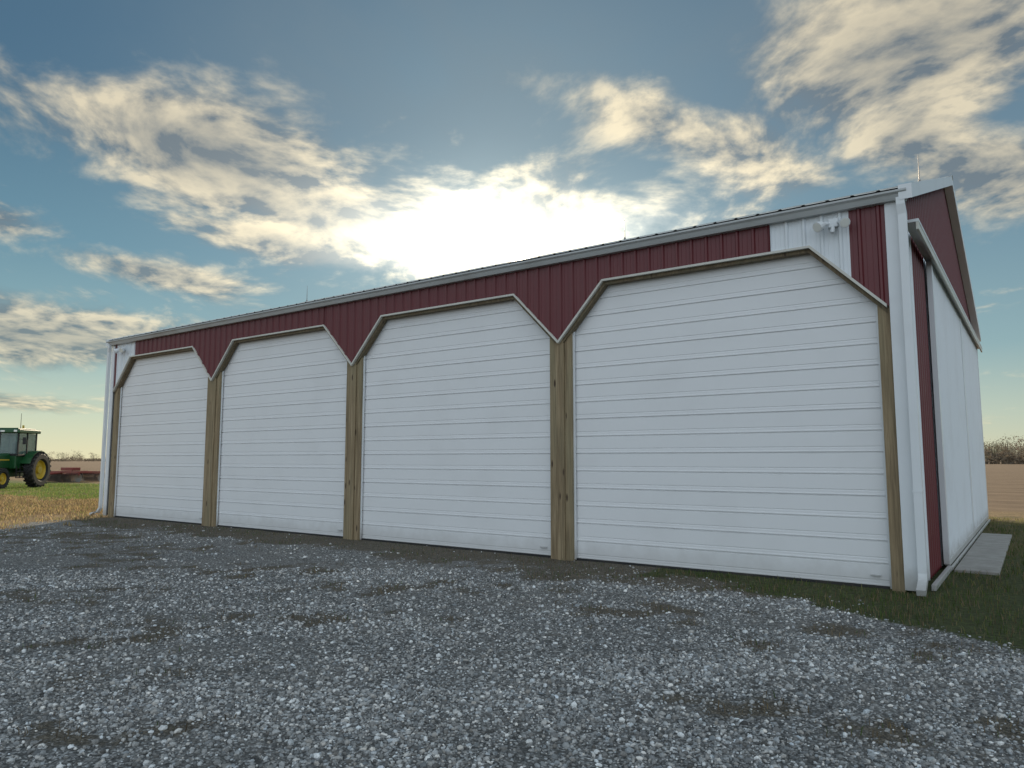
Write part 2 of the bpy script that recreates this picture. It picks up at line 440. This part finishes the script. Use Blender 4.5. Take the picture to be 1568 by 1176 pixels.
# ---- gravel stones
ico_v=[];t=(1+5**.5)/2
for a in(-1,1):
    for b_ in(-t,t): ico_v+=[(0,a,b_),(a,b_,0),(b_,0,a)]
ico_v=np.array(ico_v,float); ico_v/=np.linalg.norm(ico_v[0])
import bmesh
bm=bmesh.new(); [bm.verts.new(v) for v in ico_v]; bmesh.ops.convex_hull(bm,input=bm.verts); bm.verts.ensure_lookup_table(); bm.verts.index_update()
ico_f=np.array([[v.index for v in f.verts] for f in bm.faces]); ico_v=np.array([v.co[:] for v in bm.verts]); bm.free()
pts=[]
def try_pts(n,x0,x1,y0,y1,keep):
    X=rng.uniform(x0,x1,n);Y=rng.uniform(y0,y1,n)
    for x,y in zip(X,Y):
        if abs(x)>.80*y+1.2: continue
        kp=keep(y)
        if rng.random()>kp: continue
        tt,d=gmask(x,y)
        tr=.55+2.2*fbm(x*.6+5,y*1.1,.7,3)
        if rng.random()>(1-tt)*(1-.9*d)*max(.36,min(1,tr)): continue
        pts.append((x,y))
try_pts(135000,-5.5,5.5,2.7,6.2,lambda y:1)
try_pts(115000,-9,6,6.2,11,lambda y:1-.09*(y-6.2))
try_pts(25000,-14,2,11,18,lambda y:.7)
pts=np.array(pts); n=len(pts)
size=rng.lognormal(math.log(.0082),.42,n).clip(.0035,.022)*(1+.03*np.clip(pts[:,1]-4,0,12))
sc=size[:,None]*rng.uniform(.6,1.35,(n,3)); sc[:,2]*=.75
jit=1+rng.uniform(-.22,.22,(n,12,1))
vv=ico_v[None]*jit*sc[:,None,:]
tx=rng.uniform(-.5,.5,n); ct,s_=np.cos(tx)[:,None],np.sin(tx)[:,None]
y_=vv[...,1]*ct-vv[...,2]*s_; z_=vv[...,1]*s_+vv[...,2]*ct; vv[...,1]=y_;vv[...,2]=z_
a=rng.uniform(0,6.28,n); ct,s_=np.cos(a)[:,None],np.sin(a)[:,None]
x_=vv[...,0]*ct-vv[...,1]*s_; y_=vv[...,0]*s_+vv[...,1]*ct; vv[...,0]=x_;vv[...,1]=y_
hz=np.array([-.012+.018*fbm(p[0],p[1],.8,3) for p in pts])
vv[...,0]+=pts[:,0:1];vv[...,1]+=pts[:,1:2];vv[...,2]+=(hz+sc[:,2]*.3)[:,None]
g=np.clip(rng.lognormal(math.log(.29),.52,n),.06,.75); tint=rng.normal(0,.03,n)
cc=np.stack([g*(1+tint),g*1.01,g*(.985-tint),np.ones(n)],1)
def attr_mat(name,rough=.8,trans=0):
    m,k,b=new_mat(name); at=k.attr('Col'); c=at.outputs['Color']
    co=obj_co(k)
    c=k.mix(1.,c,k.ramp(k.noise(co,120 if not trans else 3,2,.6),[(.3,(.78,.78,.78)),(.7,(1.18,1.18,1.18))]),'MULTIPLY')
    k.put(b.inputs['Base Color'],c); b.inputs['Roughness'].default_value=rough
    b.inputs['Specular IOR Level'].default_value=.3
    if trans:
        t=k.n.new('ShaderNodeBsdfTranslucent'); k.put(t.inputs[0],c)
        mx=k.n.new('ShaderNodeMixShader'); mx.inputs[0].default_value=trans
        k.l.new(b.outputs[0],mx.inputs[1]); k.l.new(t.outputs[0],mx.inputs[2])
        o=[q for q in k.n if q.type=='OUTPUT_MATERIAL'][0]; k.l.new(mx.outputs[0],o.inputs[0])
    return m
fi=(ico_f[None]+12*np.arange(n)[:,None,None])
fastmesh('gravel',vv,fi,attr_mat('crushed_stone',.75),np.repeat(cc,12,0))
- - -
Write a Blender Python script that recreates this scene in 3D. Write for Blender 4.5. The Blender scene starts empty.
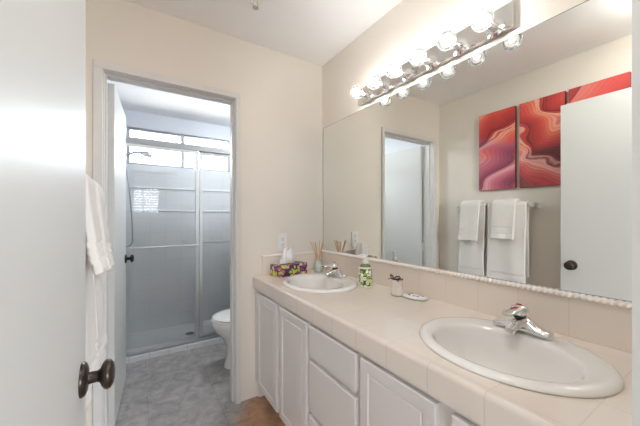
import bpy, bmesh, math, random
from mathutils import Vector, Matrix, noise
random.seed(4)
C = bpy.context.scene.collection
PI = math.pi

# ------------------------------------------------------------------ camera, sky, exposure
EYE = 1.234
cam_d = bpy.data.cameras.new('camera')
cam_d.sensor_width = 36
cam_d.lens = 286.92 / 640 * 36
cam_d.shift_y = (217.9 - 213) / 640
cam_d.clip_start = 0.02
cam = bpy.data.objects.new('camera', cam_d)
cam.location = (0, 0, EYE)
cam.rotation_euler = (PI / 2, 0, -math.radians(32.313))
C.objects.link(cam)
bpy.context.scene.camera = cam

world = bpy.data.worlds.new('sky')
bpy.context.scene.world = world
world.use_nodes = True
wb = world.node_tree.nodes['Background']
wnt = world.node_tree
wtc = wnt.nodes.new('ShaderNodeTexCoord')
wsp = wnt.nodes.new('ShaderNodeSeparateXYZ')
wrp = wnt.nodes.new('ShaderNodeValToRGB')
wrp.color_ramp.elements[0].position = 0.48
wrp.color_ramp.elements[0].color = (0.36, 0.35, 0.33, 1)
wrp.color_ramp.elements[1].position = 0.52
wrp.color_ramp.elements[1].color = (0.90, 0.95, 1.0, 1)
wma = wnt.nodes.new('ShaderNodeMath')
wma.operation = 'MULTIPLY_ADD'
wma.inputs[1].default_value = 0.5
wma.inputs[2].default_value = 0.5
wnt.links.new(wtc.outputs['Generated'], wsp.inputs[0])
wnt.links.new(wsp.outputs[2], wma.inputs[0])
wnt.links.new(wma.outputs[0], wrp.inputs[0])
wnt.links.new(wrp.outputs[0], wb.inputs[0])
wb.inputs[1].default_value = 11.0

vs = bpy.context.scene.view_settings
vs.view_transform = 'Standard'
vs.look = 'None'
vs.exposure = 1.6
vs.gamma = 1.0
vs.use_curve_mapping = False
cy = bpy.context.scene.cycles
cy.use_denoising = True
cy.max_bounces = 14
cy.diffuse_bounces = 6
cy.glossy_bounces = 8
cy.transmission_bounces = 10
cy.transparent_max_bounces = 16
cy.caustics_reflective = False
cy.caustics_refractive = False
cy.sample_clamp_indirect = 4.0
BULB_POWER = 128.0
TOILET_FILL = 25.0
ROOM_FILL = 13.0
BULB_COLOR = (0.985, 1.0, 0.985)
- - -
TO DO
Only the stretch from the line with "Write a Blender" through the line with "PI = math.pi" should be copied, exactly and with both ends. Drop the pictures.

EXERCISE SOLUTION
Write a Blender Python script that recreates this scene in 3D. Write for Blender 4.5. The Blender scene starts empty.
import bpy, bmesh, math, random
from mathutils import Vector, Matrix, noise
random.seed(4)
C = bpy.context.scene.collection
PI = math.pi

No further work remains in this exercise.